Wednesday, April 19

Moving rocks

I'm not posting much because we've been away a bit. We're also trying to buy a house and that is all consuming at the moment. However, I am conscious that house-buying is a terminally dull topic and so I have resolved not to bore you with it (well not in any depth anyway). You really don't need to know that I am meeting the builders or the kitchen suppliers, or awaiting a bathroom delivery and so on. But it seems to leave little room for much else.

Mind you, you should see the cooker we've ordered. It's a mothership.

Anyhoo....

Today you get a picture of odd rocks on Holy Island. These rocks; the three in the foreground and the one on the horizon, dot the landscape hereabouts. They don't strike one as especially interesting until someone tells you that they are a completely different rock type to that found locally and must have been transported by man. They have come from the main island of Anglesey, and are not of a type found anywhere on or near Holy Island. Oh, and they have been there since the iron age. But no one knows why, or for what purpose. Make your own spooky music noise at this moment.

Anyway, in common with most men, apparently, I spend ages staring at them and trying to work out why etc. I have no knowledge that might lend any kind of insight. But I can change the washer in a tap, so I must be able to work it out, right? Yeah, right!


And, in a slightly bitter aside, if they could move these effing great rocks before the wheel and so on, how come solicitors still take six weeks longer than they said they would to sort out a house contract?

6 comments:

Anonymous said...

I've been there. It's a wonderful, wonderful place. The air is refreshment on its own.

Later on, I went rock climbing near there. Marvellous thing called I Dream Of White Horses. After a lot of climbing you get to a bit where you climb up round a corner and across a smooth bit, and then there's a place to stop for a second. You look down, and realise that rather than a comforting cliff face there is nothing beneath your heels but thin air and small moving white dots, which you then realise are seagulls circling high above the water.

You cling on a bit tighter after that.

Anonymous said...

about your bitter aside:

I'm sure it has everything to do with hunter-gathers (who, as you know I have nothing but the greatest admiration for) and nothing to do with modern day man and his inabiility to deal with bits of paper efficently

(or maybe your solicitor's a woman, and my theory's shit?)

on the other hand, maybe the legal person in question has a blog, the maintenance of which is more interesting/important than their real job!

the Beep said...

i think it has FAR more to do with my solicitor being a woman (oops!) and having several dozen young children and it being easter and holidays and childcare issues and shit like that. we're only clients after all.

Anonymous said...

that's as maybe, but still doesn't explain how the stones got there, does it!

the Beep said...

No. so how do they get there? Hunter Gatherer is all well and good but these things must weigh a tonne each. Photo doesn't show, but I doubt three men could shift them at all, maybe five or so? So how did they get not one, not two, three or four, but dozens and dozens of them from N Anglesey to S Holy Island (Anglesey). And why? Find the motive and there lies the reason...

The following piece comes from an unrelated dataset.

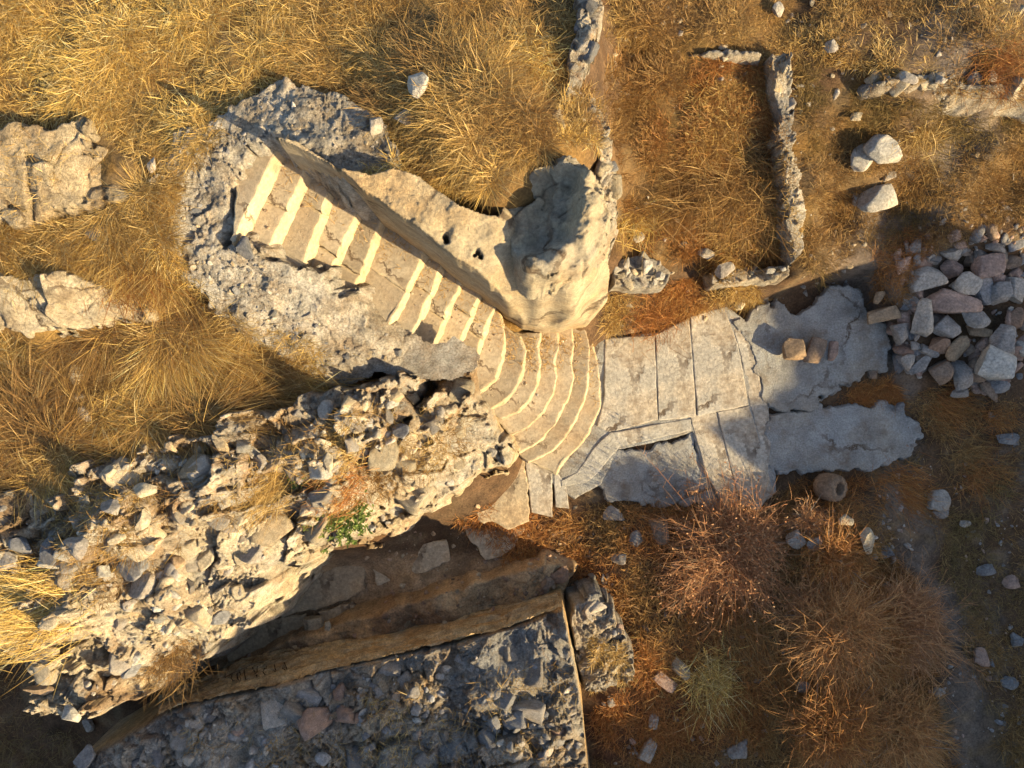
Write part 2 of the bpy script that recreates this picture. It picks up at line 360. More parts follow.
# --- wall at the bottom with its faced north side
mD = Mass([(160,718,1.0),(190,706,1.0),(246,695,1.02),(330,672,1.02),(418,653,1.0),(510,630,.94),(562,611,.9),(568,640,.98),(580,700,1.02),(592,800,1.02),(600,900,1.05),(40,900,.95),(70,770,.95),(115,745,.95)],
    [(400,720,1.25),(300,740,1.2),(500,700,1.25),(200,745,1.08),(470,670,1.08),(540,700,1.12),(540,650,1.05),(540,750,1.2)], zb=-.4, batter=.07, edge=.012, escale=.3, rel=[(.34,1.,.4,.8),(.14,1.1,.5,.8),(.06,1.,.5,.7)], rough=.05, seed=57, power=.55)
mD2 = Mass([(573,624,.6),(575,606,.62),(584,598,.6),(597,592,.6),(603,604,.58),(612,610,.6),(614,624,.56),(624,630,.55),(626,642,.55),(632,652,.52),(630,664,.5),(633,682,.5),(618,684,.5),(608,690,.5),(584,694,.55)], [(590,640,.6),(600,670,.55)], zb=-.3, batter=.07, edge=.03, rel=[(.2,1.2,.7,.9),(.09,1.1,.6,.8),(.04,.9,.5,.6)], rough=.04, seed=59, rag=.08)
mD3 = Mass([(215,675,.05),(300,640,.2),(380,614,.28),(450,592,.3),(545,564,.28),(572,572,.22),(562,594,.15),(500,612,.12),(415,636,.1),(300,655,.05)], zb=-.5, batter=.12, edge=.04, rel=[(.2,.5,.4,.5)], rough=.05, seed=61)
# --- low walls of the square enclosure
mE = Mass([(583,-30,2.95),(604,-30,2.95),(602,10,2.9),(590,50,2.85),(582,88,2.8),(598,112,2.7),(613,150,2.6),(617,205,2.5),(612,250,2.3),(604,215,2.6),(600,170,2.65),(586,130,2.75),(572,105,2.8),(562,108,2.9),(552,145,3.1),(545,148,3.1),(550,122,3.0),(566,86,2.9),(574,40,2.92)], zb=.2, batter=.10, edge=.03, rel=[(.16,.9,.5,.8),(.06,.8,.5,.6)], rough=.03, seed=71, rag=.05)
mF = Mass([(770,56,1.52),(790,54,1.52),(795,110,1.42),(794,165,1.28),(804,205,1.12),(805,250,.95),(793,264,.88),(788,240,.95),(786,200,1.12),(779,130,1.36)], zb=.1, batter=.06, edge=.03, rel=[(.14,.8,.5,.8),(.06,.8,.5,.6)], rough=.03, seed=73, rag=.06)
mG = Mass([(690,53,1.5),(720,48,1.55),(764,50,1.58),(764,57,1.55),(720,56,1.5)], zb=.8, batter=.06, edge=.03, rel=[(.12,.8,.5,.8)], rough=.02, seed=75)
mH = Mass([(712,272,.55),(735,270,.6),(790,264,.8),(788,274,.75),(745,280,.55),(715,283,.5)], zb=-.1, batter=.07, edge=.03, rel=[(.13,.8,.5,.8)], rough=.02, seed=77)
mH2 = Mass([(612,262,.75),(640,256,.7),(660,262,.65),(670,272,.6),(664,284,.55),(612,288,.6)], zb=-.1, batter=.06, edge=.03, rel=[(.16,.9,.6,.8)], rough=.02, seed=79)
mI = Mass([(872,84,1.45),(905,74,1.52),(950,78,1.53),(1000,84,1.58),(1090,86,1.6),(1090,93,1.5),(1000,91,1.45),(950,86,1.42),(900,84,1.42)], zb=.7, batter=.22, edge=.05, rel=[(.18,.8,.5,.7)], rough=.03, seed=83)
# --- rock outcrops at the left
mK = Mass([(-80,125,2.92),(0,124,2.86),(60,119,2.9),(84,124,2.9),(104,150,2.86),(128,172,2.82),(140,184,2.8),(95,200,2.76),(60,208,2.74),(30,222,2.7),(0,228,2.7),(-80,235,2.65)], [(50,150,2.92),(40,195,2.8)], zb=2.3, batter=.10, edge=.14, rel=[(.42,.55,.25,.8),(.16,.45,.25,.35)], rough=.022, rag=.08, tilt=.1, seed=91)
mL = Mass([(-80,276,2.68),(0,277,2.7),(40,272,2.7),(62,276,2.66),(100,286,2.6),(140,300,2.45),(160,316,2.32),(120,324,2.28),(75,328,2.28),(40,332,2.25),(0,332,2.25),(-80,338,2.25)], [(50,285,2.7),(60,305,2.55),(100,305,2.45),(30,315,2.4),(20,290,2.55)], zb=1.6, batter=.14, edge=.07, rel=[(.42,.55,.25,.8),(.16,.45,.25,.35)], rough=.022, rag=.08, tilt=.1, seed=93)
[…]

And CwhatC - is that near Conwy?

Anonymous said...

funnily enough, I have a thing about stone and wood circles

and, as I like to know everything about subjects that interest me, a rather wonderful book. . . which explains a lot about stone and timber circles and the odd lump of rock like the one in your photo

(oh, stop yawning at the back)

Chapter Five is titled - The Functions of Stone and Timber Circles (and by "funtions", I don't think they mean "events held by")

I could go on at length, shall I?

No? ok then!

I'll cut to the chase, then? this sentence says it all really: "The practice of these rituals would have been essential in preserving the status quo, maintaining society's ordering and ensuring the continuity of life systems. It is those actual rituals which, after three millenia, largely escape us. Nevertheless, some hints remain."